:: OBJECTIVE ::
Please write out the complete listing that follows, exactly as it reads.

:: DATASET SECTION ::
..............................

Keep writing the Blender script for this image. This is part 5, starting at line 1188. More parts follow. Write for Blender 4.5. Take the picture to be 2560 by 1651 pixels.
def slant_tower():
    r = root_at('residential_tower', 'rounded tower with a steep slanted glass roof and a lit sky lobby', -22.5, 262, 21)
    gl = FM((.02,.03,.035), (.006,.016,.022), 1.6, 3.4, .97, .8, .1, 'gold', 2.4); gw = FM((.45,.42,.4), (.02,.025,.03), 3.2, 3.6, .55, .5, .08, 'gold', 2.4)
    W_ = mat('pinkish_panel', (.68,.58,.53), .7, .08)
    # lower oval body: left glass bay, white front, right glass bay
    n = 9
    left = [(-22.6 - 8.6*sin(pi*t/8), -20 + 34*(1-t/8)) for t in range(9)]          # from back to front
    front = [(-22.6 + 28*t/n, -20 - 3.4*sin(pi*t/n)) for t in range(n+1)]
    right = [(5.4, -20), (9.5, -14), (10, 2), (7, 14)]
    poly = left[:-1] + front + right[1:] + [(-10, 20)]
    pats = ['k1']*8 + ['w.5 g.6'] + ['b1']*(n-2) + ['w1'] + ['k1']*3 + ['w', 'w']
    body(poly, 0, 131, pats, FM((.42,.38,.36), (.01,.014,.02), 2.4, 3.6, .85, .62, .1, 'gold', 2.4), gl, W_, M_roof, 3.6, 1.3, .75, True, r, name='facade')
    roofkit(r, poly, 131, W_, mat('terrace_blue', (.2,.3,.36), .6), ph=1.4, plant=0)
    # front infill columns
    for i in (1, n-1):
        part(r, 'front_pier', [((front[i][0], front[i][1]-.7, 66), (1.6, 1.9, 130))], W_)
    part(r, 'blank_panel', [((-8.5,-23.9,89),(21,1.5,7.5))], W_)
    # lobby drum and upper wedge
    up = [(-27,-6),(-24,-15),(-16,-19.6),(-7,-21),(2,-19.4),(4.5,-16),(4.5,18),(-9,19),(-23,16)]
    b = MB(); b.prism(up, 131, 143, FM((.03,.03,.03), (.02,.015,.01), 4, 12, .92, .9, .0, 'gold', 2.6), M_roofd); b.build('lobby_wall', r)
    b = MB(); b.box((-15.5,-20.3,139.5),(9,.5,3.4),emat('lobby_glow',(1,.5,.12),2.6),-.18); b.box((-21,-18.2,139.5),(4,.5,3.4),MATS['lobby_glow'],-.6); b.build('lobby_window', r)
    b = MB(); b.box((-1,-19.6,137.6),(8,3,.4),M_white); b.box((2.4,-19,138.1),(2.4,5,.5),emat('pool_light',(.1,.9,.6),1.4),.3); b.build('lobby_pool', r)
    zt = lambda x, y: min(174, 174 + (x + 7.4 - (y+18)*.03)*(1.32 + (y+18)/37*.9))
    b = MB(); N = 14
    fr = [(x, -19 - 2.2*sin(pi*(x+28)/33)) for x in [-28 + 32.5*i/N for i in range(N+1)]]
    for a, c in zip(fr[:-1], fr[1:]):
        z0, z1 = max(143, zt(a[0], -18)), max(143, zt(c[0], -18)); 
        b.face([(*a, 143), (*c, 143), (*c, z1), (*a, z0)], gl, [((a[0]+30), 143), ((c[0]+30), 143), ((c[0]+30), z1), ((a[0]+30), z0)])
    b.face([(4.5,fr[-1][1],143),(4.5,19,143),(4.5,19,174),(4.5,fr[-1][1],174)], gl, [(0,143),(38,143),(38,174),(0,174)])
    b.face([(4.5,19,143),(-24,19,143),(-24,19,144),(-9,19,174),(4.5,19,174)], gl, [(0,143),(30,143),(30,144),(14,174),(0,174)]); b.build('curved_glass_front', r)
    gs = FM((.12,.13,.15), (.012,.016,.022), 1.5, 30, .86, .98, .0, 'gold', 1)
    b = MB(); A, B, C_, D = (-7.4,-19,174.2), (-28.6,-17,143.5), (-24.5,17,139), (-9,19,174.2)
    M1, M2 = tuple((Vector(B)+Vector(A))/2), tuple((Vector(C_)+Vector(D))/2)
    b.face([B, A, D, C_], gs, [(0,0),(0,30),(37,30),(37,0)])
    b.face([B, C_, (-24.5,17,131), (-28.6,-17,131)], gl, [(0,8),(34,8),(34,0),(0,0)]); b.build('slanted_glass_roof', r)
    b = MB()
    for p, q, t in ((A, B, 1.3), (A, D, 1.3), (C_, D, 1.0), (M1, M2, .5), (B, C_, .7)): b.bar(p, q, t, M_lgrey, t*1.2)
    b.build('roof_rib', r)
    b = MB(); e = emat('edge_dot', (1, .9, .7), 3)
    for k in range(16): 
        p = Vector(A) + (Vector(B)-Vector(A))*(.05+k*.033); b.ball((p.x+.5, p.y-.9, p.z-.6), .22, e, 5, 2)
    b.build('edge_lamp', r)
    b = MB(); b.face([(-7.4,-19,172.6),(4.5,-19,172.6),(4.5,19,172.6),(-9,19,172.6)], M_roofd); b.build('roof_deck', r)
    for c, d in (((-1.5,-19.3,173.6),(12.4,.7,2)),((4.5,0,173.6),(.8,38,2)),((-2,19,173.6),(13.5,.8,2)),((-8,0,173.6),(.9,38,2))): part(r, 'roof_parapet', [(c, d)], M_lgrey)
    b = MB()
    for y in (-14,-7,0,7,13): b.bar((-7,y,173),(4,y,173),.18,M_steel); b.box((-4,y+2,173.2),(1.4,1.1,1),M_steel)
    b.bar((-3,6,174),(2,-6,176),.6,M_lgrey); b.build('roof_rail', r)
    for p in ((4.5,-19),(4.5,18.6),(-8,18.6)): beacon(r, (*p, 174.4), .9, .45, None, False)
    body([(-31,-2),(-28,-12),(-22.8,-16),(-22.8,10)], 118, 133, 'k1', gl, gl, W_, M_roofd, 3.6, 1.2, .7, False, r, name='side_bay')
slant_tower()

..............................

:: THE REPLY ::
Keep writing the Blender script for this image. This is part 5, starting at line 1188. More parts follow. Write for Blender 4.5. Take the picture to be 2560 by 1651 pixels.
def slant_tower():
    r = root_at('residential_tower', 'rounded tower with a steep slanted glass roof and a lit sky lobby', -22.5, 262, 21)
    gl = FM((.02,.03,.035), (.006,.016,.022), 1.6, 3.4, .97, .8, .1, 'gold', 2.4); gw = FM((.45,.42,.4), (.02,.025,.03), 3.2, 3.6, .55, .5, .08, 'gold', 2.4)
    W_ = mat('pinkish_panel', (.68,.58,.53), .7, .08)
    # lower oval body: left glass bay, white front, right glass bay
    n = 9
    left = [(-22.6 - 8.6*sin(pi*t/8), -20 + 34*(1-t/8)) for t in range(9)]          # from back to front
    front = [(-22.6 + 28*t/n, -20 - 3.4*sin(pi*t/n)) for t in range(n+1)]
    right = [(5.4, -20), (9.5, -14), (10, 2), (7, 14)]
    poly = left[:-1] + front + right[1:] + [(-10, 20)]
    pats = ['k1']*8 + ['w.5 g.6'] + ['b1']*(n-2) + ['w1'] + ['k1']*3 + ['w', 'w']
    body(poly, 0, 131, pats, FM((.42,.38,.36), (.01,.014,.02), 2.4, 3.6, .85, .62, .1, 'gold', 2.4), gl, W_, M_roof, 3.6, 1.3, .75, True, r, name='facade')
    roofkit(r, poly, 131, W_, mat('terrace_blue', (.2,.3,.36), .6), ph=1.4, plant=0)
    # front infill columns
    for i in (1, n-1):
        part(r, 'front_pier', [((front[i][0], front[i][1]-.7, 66), (1.6, 1.9, 130))], W_)
    part(r, 'blank_panel', [((-8.5,-23.9,89),(21,1.5,7.5))], W_)
    # lobby drum and upper wedge
    up = [(-27,-6),(-24,-15),(-16,-19.6),(-7,-21),(2,-19.4),(4.5,-16),(4.5,18),(-9,19),(-23,16)]
    b = MB(); b.prism(up, 131, 143, FM((.03,.03,.03), (.02,.015,.01), 4, 12, .92, .9, .0, 'gold', 2.6), M_roofd); b.build('lobby_wall', r)
    b = MB(); b.box((-15.5,-20.3,139.5),(9,.5,3.4),emat('lobby_glow',(1,.5,.12),2.6),-.18); b.box((-21,-18.2,139.5),(4,.5,3.4),MATS['lobby_glow'],-.6); b.build('lobby_window', r)
    b = MB(); b.box((-1,-19.6,137.6),(8,3,.4),M_white); b.box((2.4,-19,138.1),(2.4,5,.5),emat('pool_light',(.1,.9,.6),1.4),.3); b.build('lobby_pool', r)
    zt = lambda x, y: min(174, 174 + (x + 7.4 - (y+18)*.03)*(1.32 + (y+18)/37*.9))
    b = MB(); N = 14
    fr = [(x, -19 - 2.2*sin(pi*(x+28)/33)) for x in [-28 + 32.5*i/N for i in range(N+1)]]
    for a, c in zip(fr[:-1], fr[1:]):
        z0, z1 = max(143, zt(a[0], -18)), max(143, zt(c[0], -18)); 
        b.face([(*a, 143), (*c, 143), (*c, z1), (*a, z0)], gl, [((a[0]+30), 143), ((c[0]+30), 143), ((c[0]+30), z1), ((a[0]+30), z0)])
    b.face([(4.5,fr[-1][1],143),(4.5,19,143),(4.5,19,174),(4.5,fr[-1][1],174)], gl, [(0,143),(38,143),(38,174),(0,174)])
    b.face([(4.5,19,143),(-24,19,143),(-24,19,144),(-9,19,174),(4.5,19,174)], gl, [(0,143),(30,143),(30,144),(14,174),(0,174)]); b.build('curved_glass_front', r)
    gs = FM((.12,.13,.15), (.012,.016,.022), 1.5, 30, .86, .98, .0, 'gold', 1)
    b = MB(); A, B, C_, D = (-7.4,-19,174.2), (-28.6,-17,143.5), (-24.5,17,139), (-9,19,174.2)
    M1, M2 = tuple((Vector(B)+Vector(A))/2), tuple((Vector(C_)+Vector(D))/2)
    b.face([B, A, D, C_], gs, [(0,0),(0,30),(37,30),(37,0)])
    b.face([B, C_, (-24.5,17,131), (-28.6,-17,131)], gl, [(0,8),(34,8),(34,0),(0,0)]); b.build('slanted_glass_roof', r)
    b = MB()
    for p, q, t in ((A, B, 1.3), (A, D, 1.3), (C_, D, 1.0), (M1, M2, .5), (B, C_, .7)): b.bar(p, q, t, M_lgrey, t*1.2)
    b.build('roof_rib', r)
    b = MB(); e = emat('edge_dot', (1, .9, .7), 3)
    for k in range(16): 
        p = Vector(A) + (Vector(B)-Vector(A))*(.05+k*.033); b.ball((p.x+.5, p.y-.9, p.z-.6), .22, e, 5, 2)
    b.build('edge_lamp', r)
    b = MB(); b.face([(-7.4,-19,172.6),(4.5,-19,172.6),(4.5,19,172.6),(-9,19,172.6)], M_roofd); b.build('roof_deck', r)
    for c, d in (((-1.5,-19.3,173.6),(12.4,.7,2)),((4.5,0,173.6),(.8,38,2)),((-2,19,173.6),(13.5,.8,2)),((-8,0,173.6),(.9,38,2))): part(r, 'roof_parapet', [(c, d)], M_lgrey)
    b = MB()
    for y in (-14,-7,0,7,13): b.bar((-7,y,173),(4,y,173),.18,M_steel); b.box((-4,y+2,173.2),(1.4,1.1,1),M_steel)
    b.bar((-3,6,174),(2,-6,176),.6,M_lgrey); b.build('roof_rail', r)
    for p in ((4.5,-19),(4.5,18.6),(-8,18.6)): beacon(r, (*p, 174.4), .9, .45, None, False)
    body([(-31,-2),(-28,-12),(-22.8,-16),(-22.8,10)], 118, 133, 'k1', gl, gl, W_, M_roofd, 3.6, 1.2, .7, False, r, name='side_bay')
slant_tower()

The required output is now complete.